Cluster Infall for Mass Calibration in the Stage-IV Era

TL;DR

This paper develops a model for galaxy cluster infall velocities to improve mass calibration using spectroscopic data, achieving sub-percent precision forecasts for DESI comparable to weak lensing methods.

Contribution

It introduces a calibrated velocity distribution model for dark matter halos on large scales, enabling accurate mass estimates from spectroscopic surveys.

Findings

Model predicts line-of-sight velocity distributions at given radii and masses.

Forecasts sub-percent mass constraints from DESI spectra.

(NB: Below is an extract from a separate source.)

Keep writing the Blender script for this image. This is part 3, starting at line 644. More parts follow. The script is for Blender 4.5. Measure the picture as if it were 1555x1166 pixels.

Comparable precision to Stage IV weak lensing surveys.

Abstract

The outskirts of galaxy clusters present a promising avenue for constraining cluster masses in a way that is robust to the impact of baryonic physics. We assess the accuracy to which the cluster infall regions can be used to for cluster mass calibration. Building on previous work, we parameterize the velocity distribution $P(v_{\rm r},v_{\rm tan}|r,M)$ of dark matter halos on scales $r \geq 5\ h^{-1}\ \rm{Mpc}$ as the product of the marginalized distribution $P(v_{\rm r}|r,M)$ and the conditional distribution $P(v_{\rm tan}|v_{\rm r},r,M)$, calibrating the radial and mass dependence of these distributions in numerical simulations. We then project our model along the line-of-sight to obtain accurate predictions for the distributions of line-of-sight velocities at a given projected radius and cluster mass $P(v_{\rm LOS}|R,M)$, which we can observe with spectroscopic survey data. With our model, we forecast that spectra from the Dark Energy Spectroscopic Instrument (DESI) can constrain cluster masses with sub-percent level precision, comparable to that of Stage IV weak lensing surveys.